Learnt my third lesson too: Pay more attention to what the wind's doing. We lost a couple of hours of sunlight in the morning, when we went out and came home again to find the reflector flap had blown down.

Tuesday, September 30, 2008

The search for the perfect foraging bag(s)

I've found them!

You see, I've thought about foraging bags a lot over the last little while. What makes an ideal foraging bag? Where can I get one? Or should I make one myself?

Until just the other day, I'd mulled over four options (and used two of them):

Option 1: A wide wicker basket

* It's traditional, and makes you feel all bucolic.
* It's great for keeping your wild finds intact and un-squashed.


* I'm darned if I want to lug one around with me everywhere.

Option 2: Old plastic bags
* They're waterproof.
* They're light and super-compact. You can take several with you, and keep the different plants you find separate from each other - very helpful.

* When I start finding uses for old plastic bags, then I start to think of old plastic bags as useful. And as soon as I start to think of them as useful, I start trying to collect more of them. And then I'm contributing to plastic bag proliferation - which I don't want to do.
* They're weak and don't stand up to prickles.

Option 3: Reuseable shopping bags

* They're a sustainable option.
* They're strong.
* They're more compact than a basket.

* They're not compact enough. Because I like to take several, and because they're bigger than they need to be for foraging, it gets bulky.
* They get full of soil and pebbles and twigs, and I feel I have to wash them before I use them for shopping again.

Option 4: Making my own foraging bag
* I would be exactly the bag I want. It would be extremely lightweight but very strong. It would contain smaller bags within a bigger bag. There would be at least one bag in there made of very light waterproof material for wet or muddy stuff.

Excuses - er, I mean Cons

* I don't much like sewing.
* I'm not very good at sewing.
* My sister has the sewing machine at the moment.

So anyhow
, I was thinking I would just keep on making do with the re-useable shopping bag option, when I went into Moore Wilson Fresh and, lo and behold, I saw this:
And it opens out into this:

These re-useable fabric bags are designed to hold your fruit and veges for supermarket weighing. And all the things that make them good for that, also make them good for collecting edibles from the supermarket of the wild.

They're strong.
They're lightweight.
They're sustainable.
They're just the right size.
They can be rolled up compactly.
There are lots of them for keeping things separate.
They breathe.
You can even wash your plants while they're still in the bag!

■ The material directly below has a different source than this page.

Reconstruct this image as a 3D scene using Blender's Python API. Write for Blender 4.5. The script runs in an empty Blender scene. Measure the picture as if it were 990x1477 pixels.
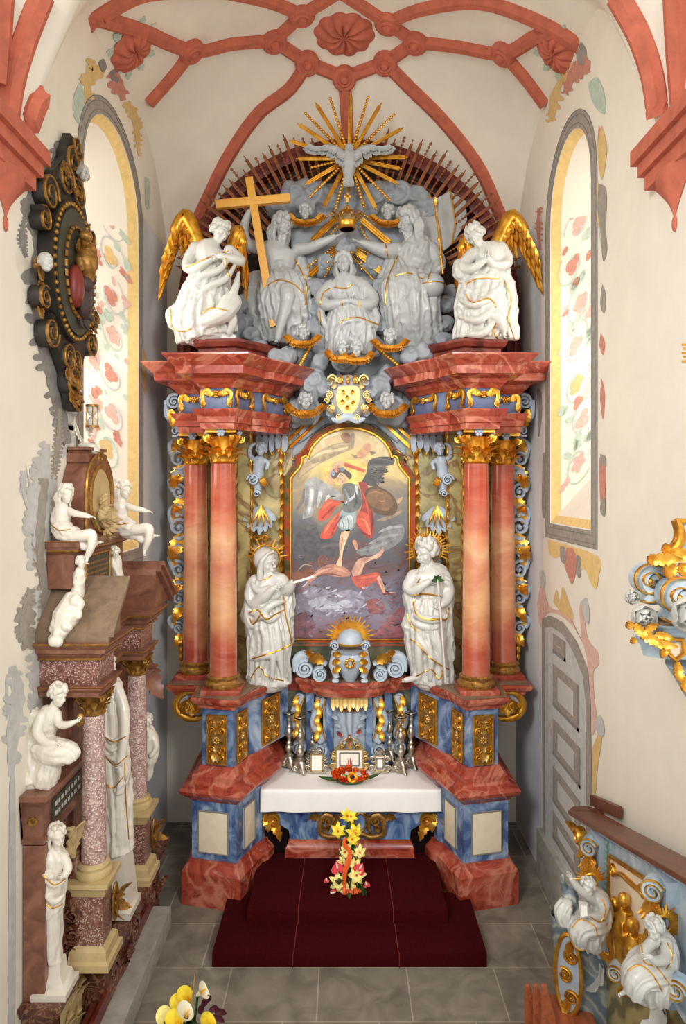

Okay - they are not different sizes, and there isn't a water proof one, but I can live with that. (And maybe take along just one reusable shopping bag as well.)

Called the Onya Weigh, this set of bags is made in Australia and costs about $14.00 here in NZ.

I did hesitate before buying it, as I thought about how one of the reasons for foraging is to escape consumerism. But then I thought - this is the only thing I have ever purchased for foraging, and hopefully will be the only thing I ever do.

So I bought it. $14 well spent I think. And now I have, if not the perfect foraging bag, at least something pretty close.

P.S. Thanks to Joshua Vial for letting me use his pic of a New World bag caught in a local tree. Drop in and visit his No Plastic Bags campaign.

Sunday, September 28, 2008

We used our solar box cooker!

Still a couple of weeks to go before we get into prime solar cooking season here, as calculated by my Dad, but it was a beautiful day today, so we thought - why don't we have a go at something that only needs a short amount of cooking?

Boiled eggs it was.

We started at around 10.30am. We put the eggs in our black pot and covered them with warm water from the tap. I know warm water was slightly cheating, but I was desperately trying to maximise our chances of success, given that it's so early in the season, and the sun is still relatively low in the sky.

We put the pot in the cooker on two stacked cake racks to raise it up slightly and make sure the underside of the pot could heat up properly. (We had problems last summer with our panel cooker when we didn't raise the pot.)

We closed the lid, angled it towards the sun, and left it for a bit. At this point I learned my first lesson of the season: Make sure the outside of your pot is absolutely dry when you put it in the cooker!

I had given the pot a quick wash before we used it, and hadn't dried it properly. After it had been in the cooker for about half an hour it started to steam up the window. We had to open it all up again, wipe down the window, dry the outside of the pot, and then start again.

We left the eggs cooking there till about 3.30pm ... or maybe it was 4.30. I'm a bit confused by daylight saving.

During that time we moved the cooker about three times to follow the sun. As you can see from the pic below, by the end of that time it was practically falling off the deck. (And so was the cat.)

We opened the pot nervously. The water wasn't boiling, but a promising cloud of steam billowed out ...

My son did the honours with the first egg. The white was cooked.

And so was the yolk!

Hurray! Our box cooker works!

Our kombucha lives! (I think)

I have unfairly maligned my mother in law. She didn't throw out our kombucha at all.

I found it the day before yesterday in the darkest recesses of our fridge, looking like - well - something you would find in the darkest recesses of your fridge. (But kombucha always looks like that anyway.)

People describe kombucha colonies as 'pancakes', but I think they look more like placentas.

Ours seems to have had a baby placenta - or maybe there were already two before we lost them in our fridge. I can't quite remember. I'm not sure if either of them are still alive or not, but they're not turning black, which is apparently a good sign.

I've taken the younger one out and put it into a big jar of sugar/tea mix to see if it's still doing its thing. I should be able to tell in a few days time, I hope.